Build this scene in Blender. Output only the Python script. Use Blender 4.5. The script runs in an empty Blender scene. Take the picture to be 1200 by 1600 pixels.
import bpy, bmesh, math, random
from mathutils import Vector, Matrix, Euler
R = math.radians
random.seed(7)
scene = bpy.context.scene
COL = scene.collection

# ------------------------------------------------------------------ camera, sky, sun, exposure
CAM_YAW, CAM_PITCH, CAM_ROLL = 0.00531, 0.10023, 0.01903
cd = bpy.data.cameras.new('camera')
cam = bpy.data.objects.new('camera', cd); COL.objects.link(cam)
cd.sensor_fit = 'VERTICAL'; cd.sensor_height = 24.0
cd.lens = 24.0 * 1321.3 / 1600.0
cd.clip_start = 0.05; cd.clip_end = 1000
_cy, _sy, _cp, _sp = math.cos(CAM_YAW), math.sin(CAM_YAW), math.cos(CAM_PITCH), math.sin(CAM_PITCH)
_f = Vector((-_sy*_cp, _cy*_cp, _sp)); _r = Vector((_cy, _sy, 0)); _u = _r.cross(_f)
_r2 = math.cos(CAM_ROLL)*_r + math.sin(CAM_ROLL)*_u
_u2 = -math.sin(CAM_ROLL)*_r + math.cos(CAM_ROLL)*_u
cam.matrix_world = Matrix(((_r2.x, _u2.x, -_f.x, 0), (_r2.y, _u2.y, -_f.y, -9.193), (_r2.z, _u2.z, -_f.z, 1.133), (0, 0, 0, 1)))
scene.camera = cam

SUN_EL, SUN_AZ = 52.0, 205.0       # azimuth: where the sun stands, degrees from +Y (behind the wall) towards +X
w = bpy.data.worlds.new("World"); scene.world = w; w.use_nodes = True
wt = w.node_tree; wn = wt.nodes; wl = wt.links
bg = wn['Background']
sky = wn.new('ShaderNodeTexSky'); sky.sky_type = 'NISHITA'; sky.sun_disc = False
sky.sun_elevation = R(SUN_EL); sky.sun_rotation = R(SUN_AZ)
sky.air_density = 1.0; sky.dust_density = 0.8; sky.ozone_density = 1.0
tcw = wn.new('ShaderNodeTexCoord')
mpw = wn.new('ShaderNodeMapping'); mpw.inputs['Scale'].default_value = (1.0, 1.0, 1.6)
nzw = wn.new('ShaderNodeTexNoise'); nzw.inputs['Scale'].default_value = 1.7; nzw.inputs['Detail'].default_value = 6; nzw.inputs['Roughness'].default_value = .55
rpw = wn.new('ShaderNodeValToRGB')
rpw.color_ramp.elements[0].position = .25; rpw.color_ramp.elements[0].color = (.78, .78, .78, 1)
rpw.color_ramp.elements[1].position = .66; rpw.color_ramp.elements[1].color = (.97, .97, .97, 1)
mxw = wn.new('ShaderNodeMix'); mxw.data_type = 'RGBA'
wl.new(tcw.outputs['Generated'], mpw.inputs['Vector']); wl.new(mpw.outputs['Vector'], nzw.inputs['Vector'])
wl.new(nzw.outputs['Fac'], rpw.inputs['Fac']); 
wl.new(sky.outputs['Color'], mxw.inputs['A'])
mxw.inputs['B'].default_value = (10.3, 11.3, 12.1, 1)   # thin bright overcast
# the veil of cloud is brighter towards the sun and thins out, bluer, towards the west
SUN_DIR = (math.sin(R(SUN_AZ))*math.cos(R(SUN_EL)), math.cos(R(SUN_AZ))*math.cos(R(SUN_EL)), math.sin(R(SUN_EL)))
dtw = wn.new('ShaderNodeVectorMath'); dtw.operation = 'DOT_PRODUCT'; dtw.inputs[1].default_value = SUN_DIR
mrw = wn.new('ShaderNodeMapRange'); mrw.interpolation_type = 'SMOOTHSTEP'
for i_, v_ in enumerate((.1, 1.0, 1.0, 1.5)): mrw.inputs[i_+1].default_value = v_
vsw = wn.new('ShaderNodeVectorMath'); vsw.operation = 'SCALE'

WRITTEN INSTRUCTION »
Please repeat the listing above in full and exactly.

EXERCISE ANSWER »
Build this scene in Blender. Output only the Python script. Use Blender 4.5. The script runs in an empty Blender scene. Take the picture to be 1200 by 1600 pixels.
import bpy, bmesh, math, random
from mathutils import Vector, Matrix, Euler
R = math.radians
random.seed(7)
scene = bpy.context.scene
COL = scene.collection

# ------------------------------------------------------------------ camera, sky, sun, exposure
CAM_YAW, CAM_PITCH, CAM_ROLL = 0.00531, 0.10023, 0.01903
cd = bpy.data.cameras.new('camera')
cam = bpy.data.objects.new('camera', cd); COL.objects.link(cam)
cd.sensor_fit = 'VERTICAL'; cd.sensor_height = 24.0
cd.lens = 24.0 * 1321.3 / 1600.0
cd.clip_start = 0.05; cd.clip_end = 1000
_cy, _sy, _cp, _sp = math.cos(CAM_YAW), math.sin(CAM_YAW), math.cos(CAM_PITCH), math.sin(CAM_PITCH)
_f = Vector((-_sy*_cp, _cy*_cp, _sp)); _r = Vector((_cy, _sy, 0)); _u = _r.cross(_f)
_r2 = math.cos(CAM_ROLL)*_r + math.sin(CAM_ROLL)*_u
_u2 = -math.sin(CAM_ROLL)*_r + math.cos(CAM_ROLL)*_u
cam.matrix_world = Matrix(((_r2.x, _u2.x, -_f.x, 0), (_r2.y, _u2.y, -_f.y, -9.193), (_r2.z, _u2.z, -_f.z, 1.133), (0, 0, 0, 1)))
scene.camera = cam

SUN_EL, SUN_AZ = 52.0, 205.0       # azimuth: where the sun stands, degrees from +Y (behind the wall) towards +X
w = bpy.data.worlds.new("World"); scene.world = w; w.use_nodes = True
wt = w.node_tree; wn = wt.nodes; wl = wt.links
bg = wn['Background']
sky = wn.new('ShaderNodeTexSky'); sky.sky_type = 'NISHITA'; sky.sun_disc = False
sky.sun_elevation = R(SUN_EL); sky.sun_rotation = R(SUN_AZ)
sky.air_density = 1.0; sky.dust_density = 0.8; sky.ozone_density = 1.0
tcw = wn.new('ShaderNodeTexCoord')
mpw = wn.new('ShaderNodeMapping'); mpw.inputs['Scale'].default_value = (1.0, 1.0, 1.6)
nzw = wn.new('ShaderNodeTexNoise'); nzw.inputs['Scale'].default_value = 1.7; nzw.inputs['Detail'].default_value = 6; nzw.inputs['Roughness'].default_value = .55
rpw = wn.new('ShaderNodeValToRGB')
rpw.color_ramp.elements[0].position = .25; rpw.color_ramp.elements[0].color = (.78, .78, .78, 1)
rpw.color_ramp.elements[1].position = .66; rpw.color_ramp.elements[1].color = (.97, .97, .97, 1)
mxw = wn.new('ShaderNodeMix'); mxw.data_type = 'RGBA'
wl.new(tcw.outputs['Generated'], mpw.inputs['Vector']); wl.new(mpw.outputs['Vector'], nzw.inputs['Vector'])
wl.new(nzw.outputs['Fac'], rpw.inputs['Fac']); 
wl.new(sky.outputs['Color'], mxw.inputs['A'])
mxw.inputs['B'].default_value = (10.3, 11.3, 12.1, 1)   # thin bright overcast
# the veil of cloud is brighter towards the sun and thins out, bluer, towards the west
SUN_DIR = (math.sin(R(SUN_AZ))*math.cos(R(SUN_EL)), math.cos(R(SUN_AZ))*math.cos(R(SUN_EL)), math.sin(R(SUN_EL)))
dtw = wn.new('ShaderNodeVectorMath'); dtw.operation = 'DOT_PRODUCT'; dtw.inputs[1].default_value = SUN_DIR
mrw = wn.new('ShaderNodeMapRange'); mrw.interpolation_type = 'SMOOTHSTEP'
for i_, v_ in enumerate((.1, 1.0, 1.0, 1.5)): mrw.inputs[i_+1].default_value = v_
vsw = wn.new('ShaderNodeVectorMath'); vsw.operation = 'SCALE'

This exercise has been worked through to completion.